The Financial Planning Association took a more relaxed approach at the forum. Ben Marshan, head of policy and government relations, suggested advisers might be better off putting their educations on hold for now.

“At the moment, the FPA’s recommending that we just wait and see,” Marshan said. “The standards are still in proposal phase and we still don’t have certainty around which universities are going to have pathways approved, what the exam’s going to look like, and what the other standards will look like.”

Help on the way

Shorte, Cull and Marshan all spoke on a panel called,” Back to School: Education Revolution for Advisers”. They agreed that advisers would have multiple avenues for assistance navigating the education standards.

“Help’s going to come from everywhere,” Marshan said. “There are large communities of advisers that are getting together to help support one another. The FPA is doing a lot of work and we’ve got a project to help our members transition through to education and sitting the exam and understanding what their requirements are. The universities I know are putting a lot of work into helping people who are coming back to university after a long time or have never been there understand what university is like in 2018.”

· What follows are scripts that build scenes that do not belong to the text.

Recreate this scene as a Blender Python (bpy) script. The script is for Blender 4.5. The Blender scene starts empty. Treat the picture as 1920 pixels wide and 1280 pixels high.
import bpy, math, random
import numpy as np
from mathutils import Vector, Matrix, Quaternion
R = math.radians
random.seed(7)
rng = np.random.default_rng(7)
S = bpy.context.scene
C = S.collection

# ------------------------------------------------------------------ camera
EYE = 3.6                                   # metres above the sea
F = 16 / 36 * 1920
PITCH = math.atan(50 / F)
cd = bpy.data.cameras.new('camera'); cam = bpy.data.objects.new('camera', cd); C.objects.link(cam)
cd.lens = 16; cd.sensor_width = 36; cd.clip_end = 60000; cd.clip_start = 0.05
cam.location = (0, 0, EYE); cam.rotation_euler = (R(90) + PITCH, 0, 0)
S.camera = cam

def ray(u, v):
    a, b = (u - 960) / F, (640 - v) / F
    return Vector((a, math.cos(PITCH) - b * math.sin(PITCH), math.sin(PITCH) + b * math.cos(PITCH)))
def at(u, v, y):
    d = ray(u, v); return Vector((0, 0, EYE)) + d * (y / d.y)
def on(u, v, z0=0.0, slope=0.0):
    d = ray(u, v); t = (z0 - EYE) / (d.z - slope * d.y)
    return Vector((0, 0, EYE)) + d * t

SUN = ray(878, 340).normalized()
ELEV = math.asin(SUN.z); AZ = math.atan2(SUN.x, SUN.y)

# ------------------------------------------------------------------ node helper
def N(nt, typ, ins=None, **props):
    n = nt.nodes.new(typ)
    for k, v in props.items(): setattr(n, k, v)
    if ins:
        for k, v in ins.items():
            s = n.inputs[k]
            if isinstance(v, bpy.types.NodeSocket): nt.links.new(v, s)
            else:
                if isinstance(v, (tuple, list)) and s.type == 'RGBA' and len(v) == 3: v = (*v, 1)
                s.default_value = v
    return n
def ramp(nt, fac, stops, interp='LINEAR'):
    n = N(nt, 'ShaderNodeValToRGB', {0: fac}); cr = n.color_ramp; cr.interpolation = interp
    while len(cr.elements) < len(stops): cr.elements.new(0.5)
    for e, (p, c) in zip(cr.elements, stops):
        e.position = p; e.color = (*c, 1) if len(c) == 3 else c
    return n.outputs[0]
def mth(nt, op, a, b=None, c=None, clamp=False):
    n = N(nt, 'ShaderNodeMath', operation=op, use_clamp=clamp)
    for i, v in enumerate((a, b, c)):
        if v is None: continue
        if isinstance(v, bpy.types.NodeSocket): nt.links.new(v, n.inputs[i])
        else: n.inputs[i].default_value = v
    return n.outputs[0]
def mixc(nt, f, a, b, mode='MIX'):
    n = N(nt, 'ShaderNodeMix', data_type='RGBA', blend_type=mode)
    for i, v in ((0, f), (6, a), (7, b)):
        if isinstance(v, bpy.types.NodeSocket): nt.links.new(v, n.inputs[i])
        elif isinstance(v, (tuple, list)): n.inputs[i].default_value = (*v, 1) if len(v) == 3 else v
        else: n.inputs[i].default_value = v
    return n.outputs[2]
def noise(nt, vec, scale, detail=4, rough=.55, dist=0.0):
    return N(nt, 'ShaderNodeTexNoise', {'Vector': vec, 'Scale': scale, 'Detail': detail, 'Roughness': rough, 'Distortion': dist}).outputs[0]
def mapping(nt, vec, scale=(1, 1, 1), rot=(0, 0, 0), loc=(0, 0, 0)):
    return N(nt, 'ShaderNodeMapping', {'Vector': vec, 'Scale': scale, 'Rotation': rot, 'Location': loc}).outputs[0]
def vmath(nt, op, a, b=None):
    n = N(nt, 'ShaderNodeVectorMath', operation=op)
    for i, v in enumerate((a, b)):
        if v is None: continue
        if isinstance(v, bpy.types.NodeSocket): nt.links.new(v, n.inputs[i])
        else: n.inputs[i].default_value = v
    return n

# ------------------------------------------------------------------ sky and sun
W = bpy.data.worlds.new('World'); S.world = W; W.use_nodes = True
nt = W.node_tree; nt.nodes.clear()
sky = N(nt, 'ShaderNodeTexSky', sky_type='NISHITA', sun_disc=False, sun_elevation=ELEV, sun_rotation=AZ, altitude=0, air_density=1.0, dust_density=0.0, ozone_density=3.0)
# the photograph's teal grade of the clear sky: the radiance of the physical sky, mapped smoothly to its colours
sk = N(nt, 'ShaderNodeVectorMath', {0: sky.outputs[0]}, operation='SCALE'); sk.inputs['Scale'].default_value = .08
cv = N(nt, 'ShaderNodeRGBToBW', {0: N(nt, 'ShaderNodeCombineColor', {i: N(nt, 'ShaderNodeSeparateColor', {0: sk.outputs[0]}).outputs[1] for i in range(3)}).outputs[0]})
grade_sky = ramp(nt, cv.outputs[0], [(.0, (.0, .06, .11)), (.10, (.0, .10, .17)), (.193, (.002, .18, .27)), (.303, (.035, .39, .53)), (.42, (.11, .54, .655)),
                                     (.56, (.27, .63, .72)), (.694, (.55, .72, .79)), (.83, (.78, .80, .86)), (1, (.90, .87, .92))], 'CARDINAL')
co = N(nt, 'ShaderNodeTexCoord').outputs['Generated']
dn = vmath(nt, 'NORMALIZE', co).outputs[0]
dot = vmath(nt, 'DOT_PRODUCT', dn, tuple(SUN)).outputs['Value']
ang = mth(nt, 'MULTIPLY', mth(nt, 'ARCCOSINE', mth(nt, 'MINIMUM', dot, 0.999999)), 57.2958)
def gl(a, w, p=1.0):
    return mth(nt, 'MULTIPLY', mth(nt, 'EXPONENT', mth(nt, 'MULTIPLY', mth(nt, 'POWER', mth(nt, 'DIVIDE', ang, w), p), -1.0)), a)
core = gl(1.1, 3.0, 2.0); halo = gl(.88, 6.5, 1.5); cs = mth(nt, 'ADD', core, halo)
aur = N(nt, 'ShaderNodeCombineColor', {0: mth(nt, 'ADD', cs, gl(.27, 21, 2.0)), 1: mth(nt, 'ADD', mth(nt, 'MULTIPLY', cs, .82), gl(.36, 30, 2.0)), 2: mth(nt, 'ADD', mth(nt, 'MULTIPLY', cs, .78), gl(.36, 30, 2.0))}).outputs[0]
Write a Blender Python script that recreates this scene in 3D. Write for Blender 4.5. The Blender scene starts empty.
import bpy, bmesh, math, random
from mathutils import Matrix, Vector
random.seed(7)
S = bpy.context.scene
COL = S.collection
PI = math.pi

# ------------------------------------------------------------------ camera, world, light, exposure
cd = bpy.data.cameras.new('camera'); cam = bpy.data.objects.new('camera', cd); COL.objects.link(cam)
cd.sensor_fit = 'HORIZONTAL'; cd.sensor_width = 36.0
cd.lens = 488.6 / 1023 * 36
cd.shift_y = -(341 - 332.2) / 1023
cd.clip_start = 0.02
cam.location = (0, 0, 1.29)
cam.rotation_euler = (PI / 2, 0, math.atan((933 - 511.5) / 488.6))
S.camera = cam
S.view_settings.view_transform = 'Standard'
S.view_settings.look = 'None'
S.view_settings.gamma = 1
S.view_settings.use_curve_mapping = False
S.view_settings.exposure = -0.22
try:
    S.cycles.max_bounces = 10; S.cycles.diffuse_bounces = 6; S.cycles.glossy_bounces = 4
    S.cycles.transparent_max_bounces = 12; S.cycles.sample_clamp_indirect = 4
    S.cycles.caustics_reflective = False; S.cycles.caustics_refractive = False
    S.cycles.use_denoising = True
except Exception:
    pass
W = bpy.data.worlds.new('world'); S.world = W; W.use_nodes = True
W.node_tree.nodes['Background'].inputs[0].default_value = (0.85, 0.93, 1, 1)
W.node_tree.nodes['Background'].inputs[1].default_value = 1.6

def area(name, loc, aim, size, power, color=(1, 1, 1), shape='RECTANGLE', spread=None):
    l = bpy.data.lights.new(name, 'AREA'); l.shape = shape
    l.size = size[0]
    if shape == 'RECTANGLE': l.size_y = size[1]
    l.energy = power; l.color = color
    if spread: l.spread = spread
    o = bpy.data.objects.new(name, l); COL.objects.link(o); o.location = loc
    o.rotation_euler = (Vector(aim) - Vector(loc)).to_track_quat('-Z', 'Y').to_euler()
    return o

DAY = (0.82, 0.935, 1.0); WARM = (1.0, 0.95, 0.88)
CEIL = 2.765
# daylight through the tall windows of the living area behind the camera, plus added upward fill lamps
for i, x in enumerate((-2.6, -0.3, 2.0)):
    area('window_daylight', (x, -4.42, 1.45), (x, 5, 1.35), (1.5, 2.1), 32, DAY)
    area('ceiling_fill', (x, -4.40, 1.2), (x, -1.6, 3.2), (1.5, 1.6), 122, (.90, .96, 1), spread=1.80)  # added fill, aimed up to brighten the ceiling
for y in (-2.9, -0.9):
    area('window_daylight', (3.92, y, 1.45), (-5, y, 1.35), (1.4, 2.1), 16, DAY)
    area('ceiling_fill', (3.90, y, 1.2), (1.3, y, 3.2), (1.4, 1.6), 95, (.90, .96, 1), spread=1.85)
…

Shorte thinks it will be incumbent on the professional associations to step up and act as a link between advisers and educational institutions.

“The associations will be the main ones that help,” Shorte asserted. “I know the FPA and the SMSFA are both in contact with the education providers and trying to collate all the information so people can see their options.”

Marshan said advisers should be encouraged to reach out and ask for help.

“Be it colleagues, be it the associations, be it the universities themselves, there will be a lot of people who will be helping financial planners transition through these education standards over the next five years.”